**Exercise aim:**
Reproduce the material below line by line, beginning with its first line and ending with the line that contains "scene.camera = cam"; leave out pictures.

──────── Material provided ────────

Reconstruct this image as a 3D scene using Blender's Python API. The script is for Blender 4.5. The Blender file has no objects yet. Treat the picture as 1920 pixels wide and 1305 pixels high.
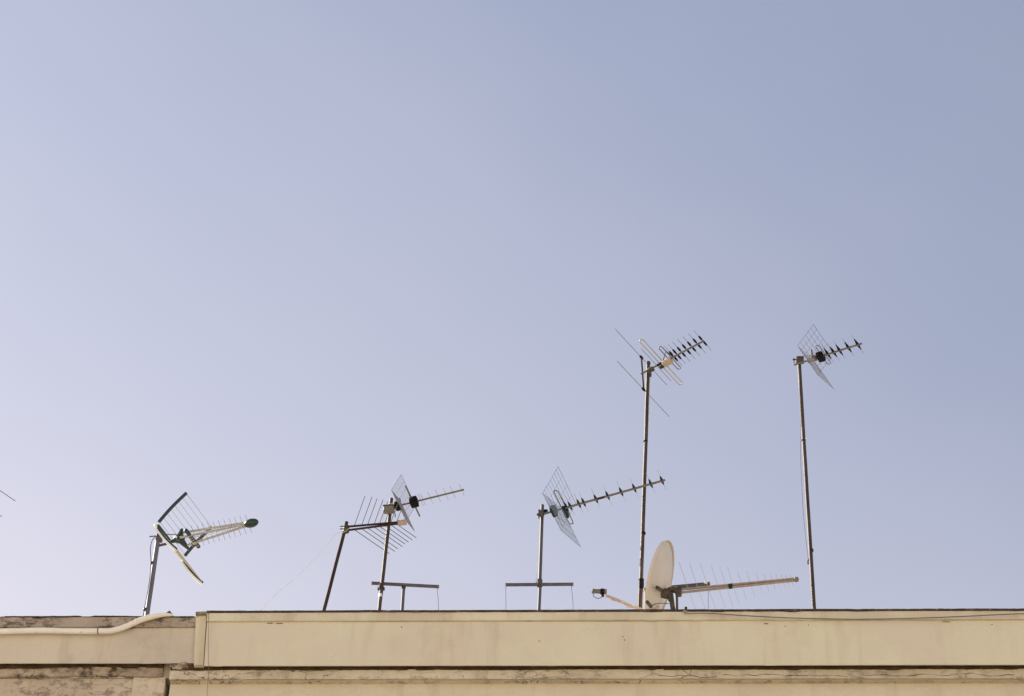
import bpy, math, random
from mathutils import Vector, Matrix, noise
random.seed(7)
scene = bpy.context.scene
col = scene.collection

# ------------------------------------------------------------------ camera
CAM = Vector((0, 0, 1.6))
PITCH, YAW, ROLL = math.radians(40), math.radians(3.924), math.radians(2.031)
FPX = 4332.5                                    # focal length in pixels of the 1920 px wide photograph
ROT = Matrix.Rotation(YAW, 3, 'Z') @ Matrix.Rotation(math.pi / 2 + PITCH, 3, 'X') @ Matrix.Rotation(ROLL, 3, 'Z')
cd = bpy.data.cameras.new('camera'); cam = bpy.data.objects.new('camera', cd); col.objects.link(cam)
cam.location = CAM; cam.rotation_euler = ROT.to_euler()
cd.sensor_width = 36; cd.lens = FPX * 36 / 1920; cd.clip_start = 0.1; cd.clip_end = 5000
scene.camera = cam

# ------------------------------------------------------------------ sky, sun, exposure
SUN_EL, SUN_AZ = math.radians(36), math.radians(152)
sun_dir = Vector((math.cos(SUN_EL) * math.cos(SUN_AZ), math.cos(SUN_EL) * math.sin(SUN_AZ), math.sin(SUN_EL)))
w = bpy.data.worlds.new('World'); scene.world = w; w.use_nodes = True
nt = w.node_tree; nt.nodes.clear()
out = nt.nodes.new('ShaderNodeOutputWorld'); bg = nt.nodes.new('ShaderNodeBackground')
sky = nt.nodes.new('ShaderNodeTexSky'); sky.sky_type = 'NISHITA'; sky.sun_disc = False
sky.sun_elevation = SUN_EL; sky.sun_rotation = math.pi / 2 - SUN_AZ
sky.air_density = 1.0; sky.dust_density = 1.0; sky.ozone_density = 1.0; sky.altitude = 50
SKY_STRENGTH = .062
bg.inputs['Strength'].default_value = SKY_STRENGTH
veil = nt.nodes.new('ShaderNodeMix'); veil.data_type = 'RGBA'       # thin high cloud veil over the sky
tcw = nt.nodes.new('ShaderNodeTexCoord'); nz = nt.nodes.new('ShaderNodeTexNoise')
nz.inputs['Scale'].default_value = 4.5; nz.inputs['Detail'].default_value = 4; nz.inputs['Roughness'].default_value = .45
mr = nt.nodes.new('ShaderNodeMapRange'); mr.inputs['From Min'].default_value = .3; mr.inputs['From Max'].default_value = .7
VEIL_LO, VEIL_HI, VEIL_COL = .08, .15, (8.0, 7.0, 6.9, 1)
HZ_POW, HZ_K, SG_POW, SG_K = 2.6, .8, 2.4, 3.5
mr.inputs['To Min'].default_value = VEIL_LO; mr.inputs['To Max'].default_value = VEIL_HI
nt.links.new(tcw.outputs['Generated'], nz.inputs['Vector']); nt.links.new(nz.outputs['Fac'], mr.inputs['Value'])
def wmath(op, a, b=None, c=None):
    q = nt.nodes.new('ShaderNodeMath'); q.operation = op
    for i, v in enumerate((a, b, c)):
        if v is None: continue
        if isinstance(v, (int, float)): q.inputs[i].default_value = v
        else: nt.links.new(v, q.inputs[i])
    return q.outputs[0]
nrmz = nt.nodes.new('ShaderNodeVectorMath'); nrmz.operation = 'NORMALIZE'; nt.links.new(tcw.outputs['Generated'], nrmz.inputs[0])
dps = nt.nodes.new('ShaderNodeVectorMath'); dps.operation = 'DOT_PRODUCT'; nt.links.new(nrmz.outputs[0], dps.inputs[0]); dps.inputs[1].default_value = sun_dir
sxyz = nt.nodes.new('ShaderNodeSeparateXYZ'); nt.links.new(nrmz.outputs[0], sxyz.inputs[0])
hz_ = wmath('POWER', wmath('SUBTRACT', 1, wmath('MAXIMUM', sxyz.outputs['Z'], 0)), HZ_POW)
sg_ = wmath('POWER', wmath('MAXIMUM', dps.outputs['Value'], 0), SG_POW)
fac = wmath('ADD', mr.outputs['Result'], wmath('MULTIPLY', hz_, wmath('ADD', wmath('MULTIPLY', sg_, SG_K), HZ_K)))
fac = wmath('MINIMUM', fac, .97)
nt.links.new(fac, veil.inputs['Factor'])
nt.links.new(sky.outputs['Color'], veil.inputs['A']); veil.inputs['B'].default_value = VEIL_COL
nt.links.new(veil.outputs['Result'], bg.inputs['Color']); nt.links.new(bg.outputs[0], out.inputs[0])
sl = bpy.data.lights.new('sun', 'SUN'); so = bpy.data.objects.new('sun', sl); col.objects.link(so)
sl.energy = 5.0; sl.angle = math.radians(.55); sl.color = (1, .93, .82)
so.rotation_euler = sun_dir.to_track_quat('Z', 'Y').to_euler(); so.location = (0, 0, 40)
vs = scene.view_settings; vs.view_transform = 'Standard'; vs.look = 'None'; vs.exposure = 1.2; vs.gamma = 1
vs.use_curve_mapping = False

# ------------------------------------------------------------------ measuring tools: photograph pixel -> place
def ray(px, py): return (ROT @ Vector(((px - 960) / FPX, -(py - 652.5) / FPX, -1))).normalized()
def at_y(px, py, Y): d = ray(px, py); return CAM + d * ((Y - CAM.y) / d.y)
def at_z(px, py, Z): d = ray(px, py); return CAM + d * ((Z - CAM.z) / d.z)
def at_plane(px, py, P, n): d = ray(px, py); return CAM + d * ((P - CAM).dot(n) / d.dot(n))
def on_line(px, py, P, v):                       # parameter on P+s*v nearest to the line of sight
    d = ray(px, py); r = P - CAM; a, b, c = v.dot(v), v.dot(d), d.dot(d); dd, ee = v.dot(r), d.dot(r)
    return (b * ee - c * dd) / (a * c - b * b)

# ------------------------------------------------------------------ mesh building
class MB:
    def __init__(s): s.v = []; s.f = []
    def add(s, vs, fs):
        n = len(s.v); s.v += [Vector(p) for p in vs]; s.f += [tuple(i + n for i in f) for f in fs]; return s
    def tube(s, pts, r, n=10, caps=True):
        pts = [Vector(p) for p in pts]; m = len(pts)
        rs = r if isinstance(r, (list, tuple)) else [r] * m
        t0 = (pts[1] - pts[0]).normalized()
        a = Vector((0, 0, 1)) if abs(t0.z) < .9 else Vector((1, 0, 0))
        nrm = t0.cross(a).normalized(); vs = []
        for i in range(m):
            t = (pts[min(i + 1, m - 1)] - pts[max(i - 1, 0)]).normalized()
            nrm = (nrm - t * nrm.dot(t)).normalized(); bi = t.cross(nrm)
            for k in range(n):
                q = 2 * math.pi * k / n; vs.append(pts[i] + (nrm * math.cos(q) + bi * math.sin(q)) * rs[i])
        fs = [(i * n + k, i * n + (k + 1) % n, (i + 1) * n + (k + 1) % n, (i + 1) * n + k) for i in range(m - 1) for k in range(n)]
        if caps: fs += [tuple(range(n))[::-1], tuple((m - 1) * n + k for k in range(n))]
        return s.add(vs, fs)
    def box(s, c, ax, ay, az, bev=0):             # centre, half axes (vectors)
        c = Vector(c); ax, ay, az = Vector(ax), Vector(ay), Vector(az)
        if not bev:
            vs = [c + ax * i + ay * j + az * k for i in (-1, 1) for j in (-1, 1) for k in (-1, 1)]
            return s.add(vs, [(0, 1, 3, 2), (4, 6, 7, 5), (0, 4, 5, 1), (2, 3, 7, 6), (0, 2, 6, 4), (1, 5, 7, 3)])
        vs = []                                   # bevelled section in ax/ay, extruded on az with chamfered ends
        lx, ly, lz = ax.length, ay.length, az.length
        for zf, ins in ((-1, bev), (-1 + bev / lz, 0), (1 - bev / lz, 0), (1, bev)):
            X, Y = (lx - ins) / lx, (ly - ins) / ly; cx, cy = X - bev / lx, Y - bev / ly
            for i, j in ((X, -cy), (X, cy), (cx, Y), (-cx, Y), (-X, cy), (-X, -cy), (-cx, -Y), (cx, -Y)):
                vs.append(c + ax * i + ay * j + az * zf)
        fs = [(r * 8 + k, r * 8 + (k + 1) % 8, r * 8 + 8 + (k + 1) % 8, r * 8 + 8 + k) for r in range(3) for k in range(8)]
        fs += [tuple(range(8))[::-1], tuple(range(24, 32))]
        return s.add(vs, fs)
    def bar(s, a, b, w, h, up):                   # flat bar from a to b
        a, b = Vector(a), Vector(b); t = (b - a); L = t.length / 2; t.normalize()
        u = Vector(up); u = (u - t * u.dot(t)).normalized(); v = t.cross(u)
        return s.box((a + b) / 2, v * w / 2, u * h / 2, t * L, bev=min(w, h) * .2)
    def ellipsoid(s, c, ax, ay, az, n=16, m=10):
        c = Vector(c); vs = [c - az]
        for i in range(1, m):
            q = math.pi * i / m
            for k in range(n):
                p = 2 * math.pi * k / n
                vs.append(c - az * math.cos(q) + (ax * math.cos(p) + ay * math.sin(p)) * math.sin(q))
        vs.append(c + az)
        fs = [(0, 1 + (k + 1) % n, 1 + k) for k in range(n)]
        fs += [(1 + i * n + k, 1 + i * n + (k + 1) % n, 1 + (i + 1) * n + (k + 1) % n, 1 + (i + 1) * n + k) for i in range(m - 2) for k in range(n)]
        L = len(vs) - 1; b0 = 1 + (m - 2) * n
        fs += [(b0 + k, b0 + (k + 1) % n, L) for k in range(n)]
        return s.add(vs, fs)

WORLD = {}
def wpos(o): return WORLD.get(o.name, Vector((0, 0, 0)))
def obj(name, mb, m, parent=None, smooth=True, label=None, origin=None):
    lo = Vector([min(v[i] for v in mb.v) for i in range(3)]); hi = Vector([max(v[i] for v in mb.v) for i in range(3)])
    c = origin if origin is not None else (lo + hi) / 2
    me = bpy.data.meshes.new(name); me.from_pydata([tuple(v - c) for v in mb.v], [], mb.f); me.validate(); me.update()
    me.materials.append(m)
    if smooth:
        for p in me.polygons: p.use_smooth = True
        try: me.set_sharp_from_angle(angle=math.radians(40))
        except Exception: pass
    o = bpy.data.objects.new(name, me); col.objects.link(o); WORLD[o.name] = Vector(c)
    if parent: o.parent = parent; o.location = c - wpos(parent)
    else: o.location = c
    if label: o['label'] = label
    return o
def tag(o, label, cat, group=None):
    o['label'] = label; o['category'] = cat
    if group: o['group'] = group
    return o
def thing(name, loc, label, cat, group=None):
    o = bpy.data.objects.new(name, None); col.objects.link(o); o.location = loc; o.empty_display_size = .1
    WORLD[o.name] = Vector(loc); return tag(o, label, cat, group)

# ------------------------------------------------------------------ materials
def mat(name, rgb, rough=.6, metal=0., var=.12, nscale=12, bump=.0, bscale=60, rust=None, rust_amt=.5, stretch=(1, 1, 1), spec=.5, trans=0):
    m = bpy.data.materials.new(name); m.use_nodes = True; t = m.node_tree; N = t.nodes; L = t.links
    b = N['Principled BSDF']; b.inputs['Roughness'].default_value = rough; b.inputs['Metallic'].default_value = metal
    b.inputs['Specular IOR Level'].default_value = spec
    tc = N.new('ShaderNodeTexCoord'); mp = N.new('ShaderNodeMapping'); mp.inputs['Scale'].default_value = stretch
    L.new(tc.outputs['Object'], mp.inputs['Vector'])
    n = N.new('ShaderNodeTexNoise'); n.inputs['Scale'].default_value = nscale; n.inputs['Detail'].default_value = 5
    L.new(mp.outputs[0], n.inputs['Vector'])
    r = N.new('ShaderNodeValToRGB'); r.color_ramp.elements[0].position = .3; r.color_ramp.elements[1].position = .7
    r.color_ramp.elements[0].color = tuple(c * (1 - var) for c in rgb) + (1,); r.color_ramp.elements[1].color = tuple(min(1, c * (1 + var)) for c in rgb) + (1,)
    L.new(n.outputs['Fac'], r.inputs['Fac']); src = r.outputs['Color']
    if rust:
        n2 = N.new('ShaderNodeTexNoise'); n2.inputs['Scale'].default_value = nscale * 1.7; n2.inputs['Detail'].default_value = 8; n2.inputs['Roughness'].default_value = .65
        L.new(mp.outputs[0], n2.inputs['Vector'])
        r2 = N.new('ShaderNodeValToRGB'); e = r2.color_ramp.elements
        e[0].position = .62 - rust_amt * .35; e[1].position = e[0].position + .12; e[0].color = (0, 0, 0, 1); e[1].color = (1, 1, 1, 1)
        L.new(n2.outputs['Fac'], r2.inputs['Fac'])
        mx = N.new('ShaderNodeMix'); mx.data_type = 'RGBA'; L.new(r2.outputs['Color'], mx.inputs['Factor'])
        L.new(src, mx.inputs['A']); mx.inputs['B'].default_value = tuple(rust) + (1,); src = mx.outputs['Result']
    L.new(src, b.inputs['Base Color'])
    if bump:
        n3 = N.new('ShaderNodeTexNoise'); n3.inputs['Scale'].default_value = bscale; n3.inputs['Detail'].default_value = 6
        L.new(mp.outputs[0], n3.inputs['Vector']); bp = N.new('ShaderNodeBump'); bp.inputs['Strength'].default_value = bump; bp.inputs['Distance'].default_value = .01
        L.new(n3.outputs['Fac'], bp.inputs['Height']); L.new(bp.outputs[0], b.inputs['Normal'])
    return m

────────

**Final result:**
Reconstruct this image as a 3D scene using Blender's Python API. The script is for Blender 4.5. The Blender file has no objects yet. Treat the picture as 1920 pixels wide and 1305 pixels high.
import bpy, math, random
from mathutils import Vector, Matrix, noise
random.seed(7)
scene = bpy.context.scene
col = scene.collection

# ------------------------------------------------------------------ camera
CAM = Vector((0, 0, 1.6))
PITCH, YAW, ROLL = math.radians(40), math.radians(3.924), math.radians(2.031)
FPX = 4332.5                                    # focal length in pixels of the 1920 px wide photograph
ROT = Matrix.Rotation(YAW, 3, 'Z') @ Matrix.Rotation(math.pi / 2 + PITCH, 3, 'X') @ Matrix.Rotation(ROLL, 3, 'Z')
cd = bpy.data.cameras.new('camera'); cam = bpy.data.objects.new('camera', cd); col.objects.link(cam)
cam.location = CAM; cam.rotation_euler = ROT.to_euler()
cd.sensor_width = 36; cd.lens = FPX * 36 / 1920; cd.clip_start = 0.1; cd.clip_end = 5000
scene.camera = cam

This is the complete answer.